Marinella Petramala
A proposito di “Una lingua per cantare”

Poesia da cantare

Da Pasolini a Caproni, da De André a Calvino, Giulio Carlo Pantalei, cantautore e saggista, dedica uno studio molto approfondito alle commistioni tra poesia e canzone popolare nel secondo '900

Ha ha ha ha ha ha ha. In una scansione di sillabe onomatopeiche volte a comporre una fila di risate, Pier Paolo Pasolini ricostruisce un tempo in 7/8 in un bounce (un tempo jazz di velocità variabile) inserendosi appieno in una stagione fortunata del secolo scorso, che ha visto alcuni dei massimi autori italiani del Novecento – curiosi nei confronti delle altre arti, nonché della possibilità di commistione dei registri – scrivere versi d’autore per musica, segnando la nascita del cantautorato e della canzone impegnata in Italia. Del rapporto tra poeta, paroliere e cantautore si occupa Giulio Carlo Pantalei, cantautore, musicista, PhD in Italianistica presso le università di Roma Tre e Cambridge, in Una lingua per cantare. Gli scrittori italiani e la musica leggera (Einaudi, p. 320, € 24,00), considerando il momento di cesura segnato dal secondo dopoguerra agli anni Settanta.

Il poeta Giorgio Caproni, parte della commissione giudicatrice della prima edizione trasmessa in tv del festival della canzone italiana (1955), più tardi, in una lettera ad Achille Millo (1961), esprime l’importanza di «incidere la poesia su dischi», rimarcando la sua apertura nei confronti della divulgazione poetica su larga scala, in quanto «la poesia detta è qualcosa di più della poesia letta».

E così, in un contesto di riscoperta del folklore nonché l’interesse antropologico che seguì a partire dagli anni Cinquanta («Si trattava di ripescare la realtà e la verità prima del fascismo perché tutto era stato cancellato dal regime, la gente non sapeva cosa fosse il canto popolare») vennero scritti testi per musica definiti dalla poetica, lo stile e l’immaginario dei loro autori, senza perdere di vista il ricorso al corredo tecnico della poesia in particolare con le reinterpretazioni dei testi classici, per esempio S’i’ fosse foco di Fabrizio De André.

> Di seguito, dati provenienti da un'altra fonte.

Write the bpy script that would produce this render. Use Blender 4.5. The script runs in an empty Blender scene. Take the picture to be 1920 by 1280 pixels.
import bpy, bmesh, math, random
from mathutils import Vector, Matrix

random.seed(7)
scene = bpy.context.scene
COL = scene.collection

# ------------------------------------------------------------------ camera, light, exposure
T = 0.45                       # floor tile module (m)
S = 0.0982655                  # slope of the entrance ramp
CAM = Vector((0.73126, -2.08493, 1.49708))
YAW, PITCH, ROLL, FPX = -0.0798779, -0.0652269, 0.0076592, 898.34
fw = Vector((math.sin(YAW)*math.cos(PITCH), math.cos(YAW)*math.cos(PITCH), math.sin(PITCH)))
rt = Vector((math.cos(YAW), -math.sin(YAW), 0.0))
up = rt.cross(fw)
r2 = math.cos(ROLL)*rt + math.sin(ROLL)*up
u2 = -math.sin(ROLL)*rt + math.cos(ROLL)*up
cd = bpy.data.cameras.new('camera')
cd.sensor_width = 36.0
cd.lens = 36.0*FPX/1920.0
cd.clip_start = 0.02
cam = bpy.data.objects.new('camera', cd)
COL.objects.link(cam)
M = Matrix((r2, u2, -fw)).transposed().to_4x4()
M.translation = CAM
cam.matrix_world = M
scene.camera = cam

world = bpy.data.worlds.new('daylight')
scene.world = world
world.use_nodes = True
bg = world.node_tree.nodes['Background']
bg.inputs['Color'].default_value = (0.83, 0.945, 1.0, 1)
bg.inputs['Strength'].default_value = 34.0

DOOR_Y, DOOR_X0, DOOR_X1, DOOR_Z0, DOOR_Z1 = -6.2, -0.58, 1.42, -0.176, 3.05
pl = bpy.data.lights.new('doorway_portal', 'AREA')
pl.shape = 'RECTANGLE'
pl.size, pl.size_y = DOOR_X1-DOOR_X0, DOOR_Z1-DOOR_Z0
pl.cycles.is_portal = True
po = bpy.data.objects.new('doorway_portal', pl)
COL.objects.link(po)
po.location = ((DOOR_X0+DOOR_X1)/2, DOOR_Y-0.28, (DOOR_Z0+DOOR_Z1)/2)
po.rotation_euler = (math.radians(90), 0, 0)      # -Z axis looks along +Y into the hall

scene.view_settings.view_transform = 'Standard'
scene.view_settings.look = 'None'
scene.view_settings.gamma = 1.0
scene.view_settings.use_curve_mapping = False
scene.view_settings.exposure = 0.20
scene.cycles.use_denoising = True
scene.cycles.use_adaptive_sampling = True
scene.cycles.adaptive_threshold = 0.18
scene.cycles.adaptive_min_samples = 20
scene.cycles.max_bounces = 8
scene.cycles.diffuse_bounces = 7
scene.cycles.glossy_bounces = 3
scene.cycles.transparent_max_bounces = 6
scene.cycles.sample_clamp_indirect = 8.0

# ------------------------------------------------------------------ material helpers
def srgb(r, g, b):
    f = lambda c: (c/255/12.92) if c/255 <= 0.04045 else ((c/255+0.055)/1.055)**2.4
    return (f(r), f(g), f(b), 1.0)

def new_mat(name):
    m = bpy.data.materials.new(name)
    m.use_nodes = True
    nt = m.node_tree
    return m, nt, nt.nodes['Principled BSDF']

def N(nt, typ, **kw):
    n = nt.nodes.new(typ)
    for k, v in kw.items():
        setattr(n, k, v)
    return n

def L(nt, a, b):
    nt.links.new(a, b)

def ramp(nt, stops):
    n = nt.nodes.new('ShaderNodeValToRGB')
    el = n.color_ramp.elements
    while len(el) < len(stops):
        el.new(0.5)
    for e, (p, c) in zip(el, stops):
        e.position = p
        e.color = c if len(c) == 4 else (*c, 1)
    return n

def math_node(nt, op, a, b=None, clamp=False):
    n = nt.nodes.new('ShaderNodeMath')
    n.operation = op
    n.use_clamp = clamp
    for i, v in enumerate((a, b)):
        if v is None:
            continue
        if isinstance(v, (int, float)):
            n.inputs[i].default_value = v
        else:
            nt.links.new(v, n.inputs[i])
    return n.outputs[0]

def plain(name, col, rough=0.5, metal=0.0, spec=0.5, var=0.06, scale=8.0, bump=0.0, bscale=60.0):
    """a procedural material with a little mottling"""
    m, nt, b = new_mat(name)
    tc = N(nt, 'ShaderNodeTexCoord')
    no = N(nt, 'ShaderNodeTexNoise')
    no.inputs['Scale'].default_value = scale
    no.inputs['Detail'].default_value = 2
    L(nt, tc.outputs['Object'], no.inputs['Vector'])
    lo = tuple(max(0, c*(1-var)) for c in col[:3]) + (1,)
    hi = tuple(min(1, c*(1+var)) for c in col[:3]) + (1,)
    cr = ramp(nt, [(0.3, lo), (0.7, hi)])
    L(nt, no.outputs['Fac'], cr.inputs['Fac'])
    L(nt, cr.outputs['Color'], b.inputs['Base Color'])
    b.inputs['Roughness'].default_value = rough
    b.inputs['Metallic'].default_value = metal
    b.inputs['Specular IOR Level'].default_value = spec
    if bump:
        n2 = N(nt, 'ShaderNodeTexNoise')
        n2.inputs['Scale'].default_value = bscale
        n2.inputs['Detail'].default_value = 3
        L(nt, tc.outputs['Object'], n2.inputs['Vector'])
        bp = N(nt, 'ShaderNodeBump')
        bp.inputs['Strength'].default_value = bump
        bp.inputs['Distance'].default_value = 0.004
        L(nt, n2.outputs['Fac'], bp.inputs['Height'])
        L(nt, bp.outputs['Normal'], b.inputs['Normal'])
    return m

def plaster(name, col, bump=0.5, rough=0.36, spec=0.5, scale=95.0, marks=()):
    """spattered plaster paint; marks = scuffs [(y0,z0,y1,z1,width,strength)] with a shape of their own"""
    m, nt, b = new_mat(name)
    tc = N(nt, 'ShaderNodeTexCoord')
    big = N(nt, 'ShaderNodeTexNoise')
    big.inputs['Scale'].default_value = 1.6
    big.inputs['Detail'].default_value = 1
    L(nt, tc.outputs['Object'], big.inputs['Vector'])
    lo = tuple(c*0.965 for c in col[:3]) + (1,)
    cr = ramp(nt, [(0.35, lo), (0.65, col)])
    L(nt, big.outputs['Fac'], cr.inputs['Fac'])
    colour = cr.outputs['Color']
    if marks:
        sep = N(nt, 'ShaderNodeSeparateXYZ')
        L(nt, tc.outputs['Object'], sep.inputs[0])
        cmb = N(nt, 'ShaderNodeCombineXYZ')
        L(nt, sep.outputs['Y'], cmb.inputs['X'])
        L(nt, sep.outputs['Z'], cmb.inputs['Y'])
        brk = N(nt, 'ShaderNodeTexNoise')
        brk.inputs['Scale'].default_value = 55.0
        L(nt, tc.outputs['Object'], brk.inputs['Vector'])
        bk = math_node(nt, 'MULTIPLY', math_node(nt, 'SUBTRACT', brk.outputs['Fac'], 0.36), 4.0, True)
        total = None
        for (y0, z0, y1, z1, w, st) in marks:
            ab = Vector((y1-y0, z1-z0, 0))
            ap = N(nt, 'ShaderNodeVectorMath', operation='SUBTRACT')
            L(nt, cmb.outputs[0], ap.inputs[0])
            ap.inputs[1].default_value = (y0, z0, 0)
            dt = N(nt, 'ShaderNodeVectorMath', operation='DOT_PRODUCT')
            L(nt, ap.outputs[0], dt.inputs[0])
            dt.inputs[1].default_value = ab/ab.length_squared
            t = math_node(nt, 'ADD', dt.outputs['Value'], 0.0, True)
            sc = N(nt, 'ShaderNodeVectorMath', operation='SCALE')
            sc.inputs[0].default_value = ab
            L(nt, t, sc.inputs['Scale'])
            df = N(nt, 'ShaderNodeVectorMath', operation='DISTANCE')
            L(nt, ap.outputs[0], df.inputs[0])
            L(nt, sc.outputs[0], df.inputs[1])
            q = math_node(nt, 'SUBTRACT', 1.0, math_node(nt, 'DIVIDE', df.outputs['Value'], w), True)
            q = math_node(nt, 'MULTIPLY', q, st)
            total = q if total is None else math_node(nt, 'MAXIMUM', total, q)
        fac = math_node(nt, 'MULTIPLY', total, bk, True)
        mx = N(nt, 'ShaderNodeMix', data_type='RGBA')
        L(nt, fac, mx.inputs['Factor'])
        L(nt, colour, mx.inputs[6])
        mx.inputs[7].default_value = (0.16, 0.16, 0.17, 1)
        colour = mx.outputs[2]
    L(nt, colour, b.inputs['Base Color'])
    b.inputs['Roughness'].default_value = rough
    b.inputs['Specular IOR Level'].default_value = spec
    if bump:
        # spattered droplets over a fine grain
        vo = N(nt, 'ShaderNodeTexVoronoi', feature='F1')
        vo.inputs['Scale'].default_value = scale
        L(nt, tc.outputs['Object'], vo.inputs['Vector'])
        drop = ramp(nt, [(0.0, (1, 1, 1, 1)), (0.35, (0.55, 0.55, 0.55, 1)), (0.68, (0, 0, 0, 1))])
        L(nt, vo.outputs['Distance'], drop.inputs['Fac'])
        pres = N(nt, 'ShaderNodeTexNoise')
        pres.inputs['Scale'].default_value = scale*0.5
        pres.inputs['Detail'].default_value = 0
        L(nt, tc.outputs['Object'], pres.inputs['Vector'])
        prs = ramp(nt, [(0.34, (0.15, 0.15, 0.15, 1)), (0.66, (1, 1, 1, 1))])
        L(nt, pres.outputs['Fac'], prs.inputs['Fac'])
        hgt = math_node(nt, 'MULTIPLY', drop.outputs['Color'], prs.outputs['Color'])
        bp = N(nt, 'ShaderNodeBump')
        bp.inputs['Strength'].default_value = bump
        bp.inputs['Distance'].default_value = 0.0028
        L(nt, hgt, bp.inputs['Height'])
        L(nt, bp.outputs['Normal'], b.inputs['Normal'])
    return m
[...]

Non sempre questi scrittori avevano ricevuto una educazione musicale, come il già citato Pasolini che aveva studiato violino e pianoforte al liceo classico di Reggio Emilia (e, per questo, ‘libero’ nel traslare nuovi ritmi in versi, come nell’omaggio alla beguine, una rumba originaria dei Caraibi, nel ritrarre una serata romana a Trastevere) ma, piuttosto, come Calvino subivano il fascino evocativo della parola scritta, rapportando così i personaggi con la musica: in Un re in ascolto (poi libretto per Luciano Berio), un sovrano non lascia il trono per paura di essere deposto e, in seguito, solo la musica riesce a liberarlo dalla sua stasi mentale.

Si tratta di composizioni connesse anche alla poliedricità di ascolto degli autori, come in Moravia, il quale non solo offre sostegno teorico al progetto dell’attrice Laura Betti, che introduce la canzone intellettuale in Italia, ma mette anche a punto una scrittura vicina al linguaggio del jazz, genere di cui era appassionato, come in Amore vuol dire mentire: «Nello jazz si fondono felicemente la mentalità primitiva, alogica, irrazionale e magica africana e quella della civiltà modernissima, energica, razionale e ottimista che a suo tempo trovò espressione nei versi di Walt Whitman».

Secondo Pantalei, le radici del cantautorato sono da sì ricercarsi nella arte poetica, ma bisogna anche considerare che la musica ha la capacità di sostenere e rinforzare ciò che nella parola è già esplicito: «Una storia sottovalutata da entrambe le parti nei decenni come fosse “letteratura leggera” per musica leggera, a volerla racchiudere in un aforisma, su cui ancora si è detto poco e spesso male. È forse arrivato il momento di metterla bene a fuoco e raccontarla».